There was, however, another obstacle to properly equipping and strengthening the U.S. forces in Korea: at the same time, from 1950 to 1953, the military had not only to maintain its strategic nuclear arsenal, and not only resist the Soviet-backed and Chinese-backed North Koreans, but also to establish and maintain a credible defensive force in Europe, and to develop and implement a domestic defense system for the North American continent.

In light of the emphasis which had been put on the development of SAC and of a strategic nuclear force, the major risk in the minds of many military planners was not a local conventional war in a place like Korea, but rather the advent of World War III, which seemed to some officers to be not only possible but even probable.

In this situation, the war in Korea was conducted on the fly and on a shoestring budget. Some American soldiers in Korea complained that they were given a pitiably small share of the army’s resources at a time when they were the only segment of the army which was actually engaged in combat. Historian William Donnelly writes:

Writing from Korea in December 1952 about the “Fighting, Waiting Eighth Army,” Time correspondent John Osborne concluded that Eighth Army was “not the best army the U.S. can put in the field. It is the best army that can be put in the field in the circumstances.” This description applies equally well to the entire U.S. Army between July 1951 and July 1953, the final years of the Korean War. President Harry S. Truman assigned the service several demanding missions in the early months of the Korean War: to support one field army fighting in Korea, create a second field army in Germany preparing for World War III, build a continental air defense system in cooperation with the Air Force, and maintain a strategic reserve in the continental United States capable of deploying overseas in a crisis. The last three missions reflected the concern of senior U.S. leaders that the North Korean invasion was a sign of growing Soviet aggressiveness which could be deterred only by a massive U.S. military buildup.

The initial response of the United States, in the wake of the June 1950 attack which was largely a surprise, was a reactive attempt to simply slow and hopefully stop the communist North Korean advance. As the war continued, the Americans had time to consider its goals in the conflict.

General Douglas MacArthur saw rightly that, if the Americans were to push for victory as traditionally understood, then they would eventually find themselves fighting directly against the Chinese and the Soviets, and fighting on Chinese soil and on Soviet soil.

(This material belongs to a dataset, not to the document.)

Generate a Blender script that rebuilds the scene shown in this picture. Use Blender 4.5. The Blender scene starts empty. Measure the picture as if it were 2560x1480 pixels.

President Truman, concerned about the possibility of Korea being the occasion for the much-anticipated WWIII, developed a strategy of limited war. Historians Allan Millett and Peter Maslowski write:

The Truman administration had an appropriate substitute for victory in the Korean War, and that substitute was the rearmament of the United States, the development of a collective security alliance based upon NATO, and the strengthened deterrence of the Soviet Union with both nuclear and conventional forces. When Truman submitted his four supplemental budget requests for fiscal year 1951, he made his dual goals clear: “The purpose of these proposed estimates is two-fold; first, to meet the immediate situation in Korea, and, second, to provide for an early, but orderly, buildup of our military forces to a state of readiness designed to deter further acts of aggression.” The President presented his priorities in reverse order, since the administration eventually spent 60 percent of the FY 1951 – 1953 defense budgets on general military programs and 40 on waging the war.

The Korean War was a psychological burden on the voters in the United States, who could still clearly remember WWII. In the 1952 presidential election, Eisenhower persuaded many voters by arguing that he could bring an end to the war. Eisenhower won by a landslide.

Eisenhower was inaugurated in January 1953, and by July of that year an armistice was signed. The armistice is a ceasefire agreement; more than sixty years later, no “final peaceful settlement” has been achieved. The July 1953 document signed to end the fighting envisioned, in its words, such a “final peaceful settlement,” which has since demonstrated itself to be elusive.